Una passeggiata nella zona

di Markijan Kamyš
Keller, 2019
157 pagine
Categoria: PENDOLARE


  • Straniante
  • Esotico
  • Memoria comune

Armati dell’ottimismo degli slogan utopistici e delle stronzate della roboante grafica sovietica, costruivamo il Sogno. E inseguendolo trovammo la cornucopia: l’energia del nucleare civile. La panacea dell’economia statale, il nostro punto di riferimento nel cammino verso il radioso avvenire del comunismo. Ebbri della nostra potenza, con una fede cieca in un futuro migliore, costruivamo centrali atomiche in tutta l’Unione Sovietica.

Sorrideremo alla vita, che ti sfida e ti dice dove divertirti, dove vivere, dove respirare. Perché alla fine siamo figli del nostro tempo. Dove altro potremmo andare, se no?

Sprofonderò nelle note del silenzio e attenderò con ansia il momento in cui infrangerò la legge, insinuandomi tra gli spuntoni arrugginiti del filo spinato, pungendomi col dolore e coi ricordi, col veleno delle bestemmie e il frastuono del bracconaggio. Col veleno della vita.


Era tempo che Una passeggiata nella zona stava nella lista di libri da leggere. Aspettava il momento giusto. Poi è scoppiata la guerra in Ucraina, una nuova, totalizzante guerra. Si possono leggere tantissimi testi che ti aiutano a capire meglio, a scoprire un po’ di più, ma nella mia testa risuonava, più di tutte, la domanda “Chissà cosa ne pensa, chissà ora cosa farà Markijan Kamyš?”

Così mi sono sentita spinta verso questo autore; abbiamo la stessa identica età ma lui è nato in Ucraina e suo padre è morto presto, era un fisico nucleare e ingegnere, nonché un “liquidatore” di Černobyl’.
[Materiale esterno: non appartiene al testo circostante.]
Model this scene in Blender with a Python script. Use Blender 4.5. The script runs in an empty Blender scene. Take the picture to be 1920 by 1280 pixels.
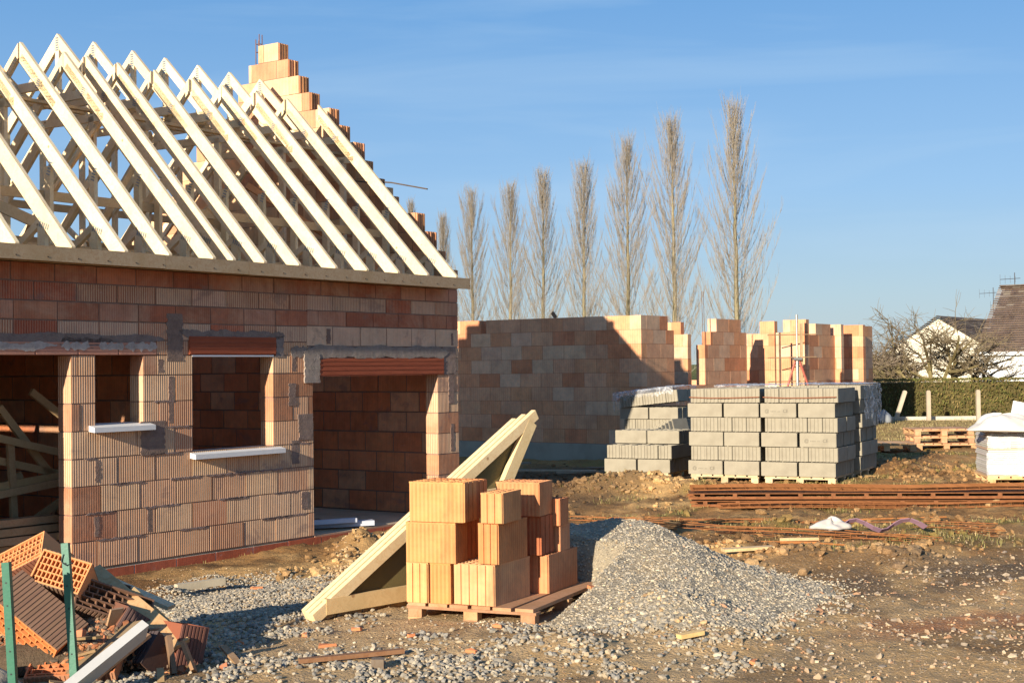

Markijan sviluppa una morbosa ossessione per la Zona, quel luogo off limits presente nel bagaglio culturale e iconografico di chiunque. Lui ne è dipendente, e come lui tanti. Soddisfa la sua dipendenza con incursioni illegali, al limite della sopravvivenza (lupi, gelo, polizia, radioattività) e all’occorrenza fa da guida a stranieri europei che vogliono provare il brivido, cosa che, come per tutti i veri amanti di un luogo, non fa piacere: ne snatura l’essenza.

Allora mi sono trovata a pensare a Markijan, alla stretta e forte relazione con la sua terra, con la sua storia, a come la vicenda di Černobyl’ abbia rappresentato una cerniera storica tra occidente e oriente, a come l’Ucraina sia in verità sempre stata a cavallo tra due mondi e che quindi le sue scelte avranno sempre un’importanza particolare.

Forse, anzi sicuramente, ci sono molti libri migliori per capire il mondo e la dimensione ucraina, ma questo volume breve è una decisa dichiarazione d’amore e d’odio, passione e sofferenza, uno sguardo nel profondo di un uomo e della sua relazione con la storia e la propria identità.

A livello di scelte stilistiche e di gestione della narrazione non mi ha davvero convinto, ma questo passa in secondo piano quando sottopelle percepisci cosa ti sta dicendo l’autore, quella cosa così difficile da spiegare che puoi capire o intuire solo se la capti non con la ragione, ma con le emozioni. Non è un romanzo, è una confessione.